Thermometers, yet again

If you stick your hand into a half full jar of sourdough pretzels in a Jersey July, you will feel your hand get noticeably cooler. Really. Try it.

If you measure the temperature inside the jar, it will be exactly the same as the temperature outside the jar. Any child with any sense and a respectable contempt for authority will tell you this. It's cooler in the jar!

It definitely feels cooler, yet the thermometer says otherwise. What's going on?

(Hint: this wouldn't work in Phoenix.)

Turns out experience is local. No national science curriculum can tolerate the very different results of my pretzel jar demo, a shame, really, because the children in Phoenix can very easily (and cheaply) discuss their results with the children in the humid halls of Bloomfield. Skype, blogs, wikis, heck, even phones.....
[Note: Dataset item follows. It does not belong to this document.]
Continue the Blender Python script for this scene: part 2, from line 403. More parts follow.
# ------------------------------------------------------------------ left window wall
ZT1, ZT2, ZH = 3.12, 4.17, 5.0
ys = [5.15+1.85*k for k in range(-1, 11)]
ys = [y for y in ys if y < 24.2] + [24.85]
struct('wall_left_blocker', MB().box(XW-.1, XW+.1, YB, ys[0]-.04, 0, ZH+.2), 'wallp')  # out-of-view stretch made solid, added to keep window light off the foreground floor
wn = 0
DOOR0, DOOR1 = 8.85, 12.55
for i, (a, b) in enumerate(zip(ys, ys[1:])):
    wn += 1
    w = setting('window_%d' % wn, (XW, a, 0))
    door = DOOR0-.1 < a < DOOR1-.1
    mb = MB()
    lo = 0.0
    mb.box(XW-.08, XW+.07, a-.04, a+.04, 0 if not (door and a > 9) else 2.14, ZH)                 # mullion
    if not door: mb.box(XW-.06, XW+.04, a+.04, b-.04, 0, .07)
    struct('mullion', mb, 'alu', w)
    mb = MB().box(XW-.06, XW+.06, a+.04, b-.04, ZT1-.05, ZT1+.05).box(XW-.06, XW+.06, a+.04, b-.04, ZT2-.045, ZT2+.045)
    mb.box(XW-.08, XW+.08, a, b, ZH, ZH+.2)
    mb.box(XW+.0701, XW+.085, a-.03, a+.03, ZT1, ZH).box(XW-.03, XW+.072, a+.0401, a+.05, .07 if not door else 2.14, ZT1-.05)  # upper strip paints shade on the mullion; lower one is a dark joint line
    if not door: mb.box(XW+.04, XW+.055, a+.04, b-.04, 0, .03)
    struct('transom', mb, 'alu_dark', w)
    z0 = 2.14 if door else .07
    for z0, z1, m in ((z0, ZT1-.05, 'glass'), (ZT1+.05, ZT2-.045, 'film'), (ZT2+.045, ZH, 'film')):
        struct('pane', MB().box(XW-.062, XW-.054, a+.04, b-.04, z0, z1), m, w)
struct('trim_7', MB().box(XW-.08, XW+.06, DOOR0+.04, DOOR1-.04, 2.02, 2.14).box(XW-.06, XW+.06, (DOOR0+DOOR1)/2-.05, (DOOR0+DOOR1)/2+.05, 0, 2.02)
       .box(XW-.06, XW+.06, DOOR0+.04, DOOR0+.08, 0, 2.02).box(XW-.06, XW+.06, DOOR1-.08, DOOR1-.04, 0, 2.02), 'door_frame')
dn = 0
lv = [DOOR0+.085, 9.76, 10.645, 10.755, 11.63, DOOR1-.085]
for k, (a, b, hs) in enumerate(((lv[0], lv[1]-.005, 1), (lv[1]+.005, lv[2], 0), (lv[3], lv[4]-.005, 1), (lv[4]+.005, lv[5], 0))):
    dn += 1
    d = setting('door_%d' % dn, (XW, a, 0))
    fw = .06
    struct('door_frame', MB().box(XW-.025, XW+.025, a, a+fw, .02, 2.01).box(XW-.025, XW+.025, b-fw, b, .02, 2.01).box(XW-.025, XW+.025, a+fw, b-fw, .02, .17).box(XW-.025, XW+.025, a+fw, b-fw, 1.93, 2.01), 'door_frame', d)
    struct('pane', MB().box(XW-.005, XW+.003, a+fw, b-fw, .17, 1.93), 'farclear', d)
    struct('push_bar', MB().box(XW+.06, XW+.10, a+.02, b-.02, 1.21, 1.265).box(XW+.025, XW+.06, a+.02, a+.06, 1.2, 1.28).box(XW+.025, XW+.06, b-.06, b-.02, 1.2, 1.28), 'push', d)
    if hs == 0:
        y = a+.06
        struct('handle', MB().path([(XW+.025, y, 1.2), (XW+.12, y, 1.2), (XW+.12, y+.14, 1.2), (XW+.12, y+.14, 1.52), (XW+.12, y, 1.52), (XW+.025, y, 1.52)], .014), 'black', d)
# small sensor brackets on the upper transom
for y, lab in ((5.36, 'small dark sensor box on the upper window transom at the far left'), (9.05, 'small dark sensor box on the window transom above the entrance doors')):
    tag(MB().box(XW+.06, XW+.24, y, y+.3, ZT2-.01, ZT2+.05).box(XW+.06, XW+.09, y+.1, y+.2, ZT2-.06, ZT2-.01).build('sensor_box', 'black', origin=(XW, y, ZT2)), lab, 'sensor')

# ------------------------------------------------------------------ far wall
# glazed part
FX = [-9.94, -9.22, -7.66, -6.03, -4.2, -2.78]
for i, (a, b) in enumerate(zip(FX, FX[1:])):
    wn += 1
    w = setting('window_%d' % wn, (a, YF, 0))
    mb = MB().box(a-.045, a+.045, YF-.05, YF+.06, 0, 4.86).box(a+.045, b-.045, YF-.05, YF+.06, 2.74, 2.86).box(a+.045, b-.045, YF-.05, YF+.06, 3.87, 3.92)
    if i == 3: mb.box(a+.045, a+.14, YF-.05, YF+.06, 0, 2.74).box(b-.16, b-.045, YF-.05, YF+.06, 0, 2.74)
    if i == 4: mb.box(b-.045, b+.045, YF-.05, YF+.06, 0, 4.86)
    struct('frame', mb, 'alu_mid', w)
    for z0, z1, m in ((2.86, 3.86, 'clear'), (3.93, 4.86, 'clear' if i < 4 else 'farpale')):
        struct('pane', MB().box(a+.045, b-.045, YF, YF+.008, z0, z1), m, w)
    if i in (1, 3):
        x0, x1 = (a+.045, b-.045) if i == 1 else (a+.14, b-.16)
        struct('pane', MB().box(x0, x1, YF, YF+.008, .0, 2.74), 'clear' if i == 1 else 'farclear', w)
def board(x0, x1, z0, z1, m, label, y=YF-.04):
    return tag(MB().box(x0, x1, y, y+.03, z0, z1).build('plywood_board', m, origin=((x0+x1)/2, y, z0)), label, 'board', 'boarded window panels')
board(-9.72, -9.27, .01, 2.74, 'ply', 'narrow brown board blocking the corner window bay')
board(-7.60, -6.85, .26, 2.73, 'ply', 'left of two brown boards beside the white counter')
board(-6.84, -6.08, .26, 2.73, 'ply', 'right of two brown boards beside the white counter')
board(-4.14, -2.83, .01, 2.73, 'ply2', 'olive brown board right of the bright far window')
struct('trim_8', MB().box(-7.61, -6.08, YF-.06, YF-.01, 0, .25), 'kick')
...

The humidity in the jar is much lower than the humidity in most of Jersey. Sodium chloride ("salt") is really good at grabbing water molecules from the air. The salt on the pretzels in the jar assures a low humidity environment, at least as long as you keep on the lid.

2nd graders do not need to know terms like "sodium chloride" or "hygroscopic." They should know, however, that science and intuition are not mates. They should know that science is based on what we call the "natural world" (itself a concept 2nd graders have a shot at grasping). They should know that science is testable.

I really don't give a rat's buttocks if a child can convert Celsius into Fahrenheit--that kind of skill matters, true, but that's not science, and it's something I can easily teach. I do care if a child is curious enough to wonder why her hand feels cool in a bucket of Snyder's Sourdough Specials.




Good Lord, I need curious children.We all do.